▸ PROMPT:
Scan the material below for the string "picture", and copy every line where it shows up.

▸ STORED DATA:

━━━━

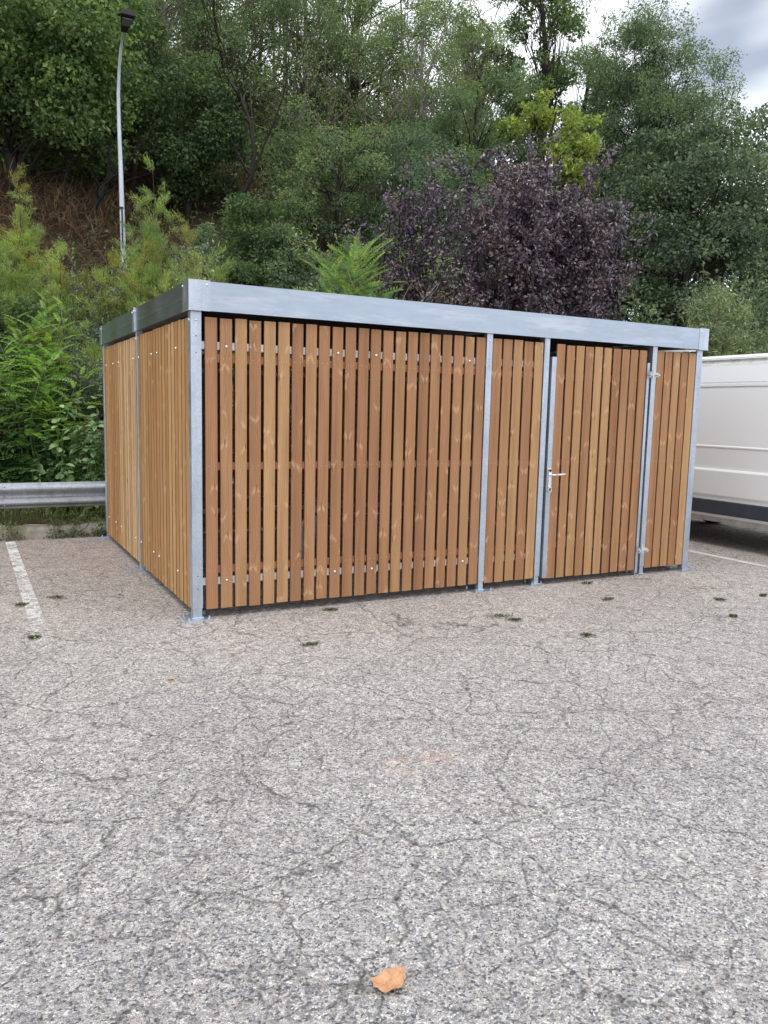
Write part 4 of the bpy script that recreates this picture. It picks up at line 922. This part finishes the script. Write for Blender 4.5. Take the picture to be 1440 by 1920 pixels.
x, y = xy(515, 12.0); bare_tree('twiggy_shrub', x, y, hz(520, 455, 12.6)*.95, 1.1, 'bare straw-coloured twiggy shrub just above the roof edge', bark='drystem', seed=15, nb=16, r0=.025, depth=3, leaf='lf_tam', nl=700, cat='shrub', lsize=.055)
x, y = xy(580, 12.0); bare_tree('twiggy_shrub', x, y, hz(580, 475, 12.6)*.95, 1.2, 'brown tangle of dry twigs left of the ferny shoots', bark='drystem', seed=16, nb=18, r0=.02, depth=3, leaf='lf_dry', nl=900, cat='shrub', lsize=.05)
x, y = xy(735, 12.2); bare_tree('twiggy_shrub', x, y, hz(735, 500, 12.2)*1.3, 1.0, 'thin grey twigs with few leaves under the left side of the purple plum', bark='drystem', seed=17, nb=16, r0=.02, depth=3, leaf='lf_tam', nl=1100, cat='shrub', lsize=.06)
# ferny shoots of tree of heaven
FR_A = frond(14, .66, .13, .036, .35)
x, y = xy(655, 12.0); frond_bush('tree_of_heaven_sapling', x, y, 7, hz(655, 430, 12.0)*1.12, .34, FR_A, 'bright green ferny sapling rising above the roof edge left of the purple plum', 'lf_ail', 'lf_loc', seed=61, per=26, start=.5, sc=(.8, 1.2), cat='sapling', upf=.75)
x, y = xy(690, 11.6); frond_bush('tree_of_heaven_sapling', x, y, 7, hz(690, 525, 11.6)*1.15, .5, FR_A, 'low spray of ferny fronds peeping over the roof edge', 'lf_locd', 'lf_locd', seed=62, per=22, start=.45, sc=(.6, .95), cat='sapling', upf=.5)
# purple plum: several upright stems, pointed leaves
def plum(px, dep, py, rx, label, seed, n, cl):
    x, y = xy(px, dep); h = hz(px, py, dep); rng = np.random.default_rng(seed); z0 = float(terr(x, y))-.1
    root = empty('purple_plum_tree', (x, y, z0), label=label, cat='tree'); g = Geo(); gl = Geo(); P = []
    for k in range(cl):
        a = rng.random()*6.28; o = rx*rng.random()**.55; hh = h*rng.uniform(.78, .98)
        pts = limb(g, (*rng.normal(0, .14, 2), 0), (math.cos(a)*o, math.sin(a)*o*.8, hh), .035, .004, rng, .06, 12, 5)
        for j in range(11):
            i = rng.integers(3, 11); e = pts[i]+unit(rng.normal(0, 1, 3)*[1, 1, .5]+[0, 0, .9])*rng.uniform(.3, .75); q = limb(g, pts[i], e, .008, .002, rng, .08, 6, 3); P.append(q)
        P.append(pts[6:12]); P.append(pts[6:12])
    P = np.array(P); i = rng.integers(0, len(P), n); t = rng.random(n)**.8*5; k = np.minimum(t.astype(int), 4); p = P[i, k]+(P[i, k+1]-P[i, k])*(t-k)[:, None]+rng.normal(0, .035, (n, 3))
    d = unit(P[i, k+1]-P[i, k]+rng.normal(0, .6, (n, 3))+[0, 0, -.35]); place(gl, OV6, p, d, unit(rng.normal(0, .8, (n, 3))+[0, 0, .45]), rng.uniform(.045, .08, n), .036)
    g.build('trunk', MA['darkbark'], root, smooth=True); gl.build('crown', MA['lf_purple'], root)
plum(978, 13.4, 268, 1.38, 'large purple-leaved plum tree behind the roof edge', 71, 62000, 60)
plum(755, 13.2, 318, .55, 'narrower purple-leaved plum shoots left of the large purple tree', 72, 12000, 18)
plum(1110, 13.2, 330, .5, 'right-hand skirt of purple foliage beside the massive dark tree', 73, 15000, 20)
plum(845, 13.0, 400, .45, 'short purple-leaved shoots in the dip between the narrow and the large purple trees', 74, 7000, 10)
SH('willowy_shrub', 1190, 14.5, 575, .7, 'pale weedy shrub under the right side of the purple foliage', leaf='lf_will', n=8000, size=.06, aspect=.3, seed=81, shoots=16)
SH('willowy_shrub', 1350, 15.5, 540, 1.3, 'soft light green willowy shrub above the right end of the roof', leaf='lf_will', n=26000, size=.09, aspect=.22, seed=82, shoots=40, up=.1)
SH('willowy_shrub', 1470, 14.5, 560, 1.1, 'soft light green willowy shrub above the van', leaf='lf_will', n=22000, size=.09, aspect=.22, seed=83, shoots=30, up=.1)
SH('dark_shrub', 860, 16, 560, 1.8, 'dim green shrub behind the lower half of the purple tree', leaf='lf_dark', n=14000, size=.09, seed=84)
SH('dark_shrub', 1060, 16.5, 560, 1.8, 'dim green shrub between the purple foliage and the massive dark tree', leaf='lf_dark', n=14000, size=.09, seed=85)
SH('dark_shrub', 1300, 19, 520, 2.6, 'shadowy bush under the massive dark tree', leaf='lf_chest', n=20000, size=.11, seed=86)
SH('dark_shrub', 1500, 19, 520, 2.4, 'shadowy bush behind the van roof at the right edge', leaf='lf_chest', n=16000, size=.11, seed=87)
# hedge to the left and right, out of the frame but reflected in the zinc and closing the sides
SH('dark_shrub', -160, 12.5, 560, 2.0, 'shady hedge running out of the picture at left', leaf='lf_dark', n=16000, size=.12, seed=88)

# locust saplings just behind the guard rail
FR_L = frond(8, .36, .062, .034, .35); FR_M = frond(8, .26, .046, .024, .45)
for px, dep, py, sp, st, sd, lab, pr in ((45, 11.0, 570, .62, 15, 91, 'bright green locust sapling behind the guard rail at the left edge', 40), (95, 11.3, 545, .45, 9, 92, 'tallest bright locust sapling behind the guard rail', 36), (118, 10.9, 655, .50, 12, 93, 'bright locust sapling in front of the grey-green shrub', 36),
        (-30, 10.9, 600, .6, 12, 94, 'locust sapling cut by the left edge of the picture', 36), (75, 10.75, 770, .55, 12, 95, 'low shaded locust shoots just above the guard rail', 34)):
    x, y = xy(px, dep, 800); low = sd == 95
    frond_bush('locust_sapling', x, y, st, hz(px, py, dep)*1.08, sp, FR_L, lab, 'lf_locd' if low else 'lf_loc', 'lf_locd', seed=sd, per=pr-8, start=.18, sc=(.6, 1.3), cat='sapling', upf=.25)
# knotweed with broad leaves against the shelter's far corner
def knotweed(px, dep, py, sp, st, seed, label, seeds=True):
    x, y = xy(px, dep, 800); h = hz(px, py, dep); rng = np.random.default_rng(seed); z0 = float(terr(x, y))-.1
    root = empty('knotweed_plant', (x, y, z0), label=label, cat='plant'); g = Geo(); gl = Geo(); gb = Geo()
    for k in range(st):
        a = rng.random()*6.28; o = sp*rng.random()**.5; pts = limb(g, (*rng.normal(0, sp*.4, 2), 0), (math.cos(a)*o, math.sin(a)*o-.1, h*rng.uniform(.55, 1)), .010, .003, rng, .14, 12, 4)
        q = 20; t = (.15+.85*rng.random(q))*11; i = np.minimum(t.astype(int), 10); p = pts[i]+(pts[i+1]-pts[i])*(t-i)[:, None]
        place(gl, OV6, p, rng.normal(0, 1, (q, 3))*[1, 1, .3]+[0, -.4, -.25], rng.normal(0, .35, (q, 3))+[0, -.35, 1], rng.uniform(.08, .15, q), rng.uniform(.06, .10, q))
        if seeds and k % 3 == 0:
            q = 60; p = pts[-1]+np.c_[rng.normal(0, .015, q), rng.normal(0, .015, q), -rng.random(q)*.14]; place(gb, RH, p, rng.normal(0, 1, (q, 3)), rng.normal(0, 1, (q, 3)), .022, .02)
    g.build('stem', MA['greenstem'], root, smooth=True); gl.build('foliage', MA['lf_knot'], root)
    if seeds: gb.build('seed_cluster', MA['lf_seed'], root)
knotweed(165, 10.55, 735, .42, 30, 101, 'broad-leaved plant with brown seed clusters against the far corner of the shelter')
knotweed(120, 10.6, 800, .40, 16, 102, 'broad-leaved plant drooping over the guard rail left of the seed-bearing one', False)
# weeds under the rail and over the kerb
g = Geo(); n = 15000; p = np.c_[rng.uniform(-7, 9, n), 4.68+rng.random(n)**1.5*.9, np.zeros(n)]
dn = (np.sin(p[:, 0]*3.1)+np.sin(p[:, 0]*7.3+1))*.25+.75; p[:, 2] = terr(p[:, 0], p[:, 1])+.02+rng.random(n)*.20*dn*np.clip((p[:, 1]-4.6)/.15, .3, 1)
place(g, RH, p, rng.normal(0, 1, (n, 3))+[0, 0, .4], rng.normal(0, .6, (n, 3))+[0, 0, 1], rng.uniform(.02, .055, n), .018)
n = 2500; a = slope_pts(n, -6, 6, 4.7, 5.3); place(g, RH, a, rng.normal(0, .3, (n, 3))+[0, 0, 1], rng.normal(0, 1, (n, 3))*[1, 1, .1], rng.uniform(.12, .30, n), .007)
n = 2600; cx = rng.choice([-3.6, -2.1, -1.35, -1.05, -.55, -.33, -.08, .05, 1.2, 2.9], n); xx = cx+rng.normal(0, .07, n); yy = 4.33-rng.random(n)*.07+rng.random(n)*.3*(rng.random(n) < .6); zt = rng.random(n)*.15*np.exp(-((xx-cx)/.12)**2)
p = np.c_[xx, yy, np.where(yy > 4.34, .13+zt*.5, zt)]; place(g, RH, p, rng.normal(0, 1, (n, 3))+[0, -.3, .6], rng.normal(0, .7, (n, 3))+[0, -.4, 1], rng.uniform(.02, .05, n), .016)
tag(g.build('kerb_weeds', MA['lf_weed']), 'ragged green weeds under the guard rail and spilling over the kerb', 'weeds', kind='stuff')
# dark leafy ground behind the rail
g = Geo(); q = slope_pts(150, -9, 10, 5.4, 8); leaf_cloud(g, rng, q+[0, 0, .25], rng.uniform(.2, .45, len(q)), 16000, .07, .6, RH, .9, .3, .5)
tag(g.build('verge_ground_cover', MA['lf_dark']), 'low dark ground cover behind the guard rail', 'ground cover', kind='stuff')

# ---------------------------------------------------------------- small things on the asphalt
tufts = [(3.76, -.14, .07, 'small weed tuft in front of the door'), (3.47, -.73, .06, 'weed tuft right of the larger flat one in front of the door'), (2.23, -.85, .10, 'largest flat weed tuft, in front of the second front post'), (2.27, -.98, .06, 'small weed patch just in front of the largest tuft'),
         (2.5, -1.55, .055, 'lone weed tuft nearest the camera right of centre'), (4.41, -1.13, .06, 'weed tuft toward the right edge of the asphalt'), (4.02, -1.59, .05, 'small weed tuft below the one near the right edge'), (4.94, -1.17, .045, 'tiny weed tuft at the far right edge'),
         (.55, -.96, .055, 'dark weed tuft in front of the wide slatted panel'), (1.07, -.14, .05, 'thin weed streak under the bottom of the wide panel'), (-.87, 1.11, .075, 'weed tuft on the crack right of the white line'), (-1.12, -.07, .06, 'weed tuft beside the worn end of the white line'), (-1.14, .95, .05, 'weed in the crack left of the white line')]
for k, (x, y, r, lab) in enumerate(tufts):
    rg = np.random.default_rng(200+k); n = 170; a = rg.random(n)*6.28; q = r*rg.random(n)**.7*(.65+.35*np.sin(a*2+k)+.2*np.sin(a*5))
    p = np.c_[np.cos(a)*q*1.25, np.sin(a)*q*.8, 0.003+rg.random(n)*.010]; g = Geo()
    place(g, RH, p, np.c_[np.cos(a), np.sin(a), .35+rg.random(n)*.5], rg.normal(0, .5, (n, 3))+[0, 0, 1], rg.uniform(.010, .024, n), .007)
    o = g.build('weed_tuft', MA['lf_weed']); o.location = (x, y, 0); tag(o, lab, 'weed', 'weed tufts growing through the asphalt')
# dead leaf
g = Geo(); rg = np.random.default_rng(4); t = np.linspace(0, 2*math.pi, 33)[:-1]
rad = .054*(1+.07*np.sin(3*t+1)+.05*np.sin(7*t)+.03*rg.normal(0, 1, 32)); rad[0:3] *= 1.16; rad[29:] *= 1.05; rad[5:8] *= .90
rings = [np.c_[rad*s*np.cos(t), rad*s*.78*np.sin(t), .006+.010*s*s+.004*np.sin(4*t+s*3)*s+.0022*rg.normal(0, 1, 32)*s*s*s] for s in (.25, .5, .75, 1)]
V = np.concatenate([[(0, 0, .0068)]]+rings); g.add(V, [(1+32*k+i, 33+32*k+i, 33+32*k+(i+1) % 32, 1+32*k+(i+1) % 32) for k in range(3) for i in range(32)], [(0, 1+i, 1+(i+1) % 32) for i in range(32)])
o = g.build('dead_leaf', MA['deadleaf'], smooth=True); o.location = (-.492, -4.085, 0); o.rotation_euler = (0, 0, .35)
tag(o, 'crisp orange-brown dead leaf lying on the asphalt in the foreground', 'leaf')
o2 = o.copy(); COL.objects.link(o2); o2.location = (-.47, -1.28, 0); o2.scale = (.42, .34, .6); o2.rotation_euler = (0, 0, 1.9); o2['label'] = 'tiny orange leaf scrap on the asphalt in front of the near shelter corner'
g = Geo(); g.tube([(.004, -.030, .012), (.018, -.048, .007), (.021, -.066, .004), (.026, -.078, .006)], [.0016, .0013, .0012, .0018], 5); g.build('leaf_stalk', MA['lf_gold'], o)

━━━━

▸ SOLVED PROBLEM:
Write part 4 of the bpy script that recreates this picture. It picks up at line 922. This part finishes the script. Write for Blender 4.5. Take the picture to be 1440 by 1920 pixels.
SH('dark_shrub', -160, 12.5, 560, 2.0, 'shady hedge running out of the picture at left', leaf='lf_dark', n=16000, size=.12, seed=88)
        (-30, 10.9, 600, .6, 12, 94, 'locust sapling cut by the left edge of the picture', 36), (75, 10.75, 770, .55, 12, 95, 'low shaded locust shoots just above the guard rail', 34)):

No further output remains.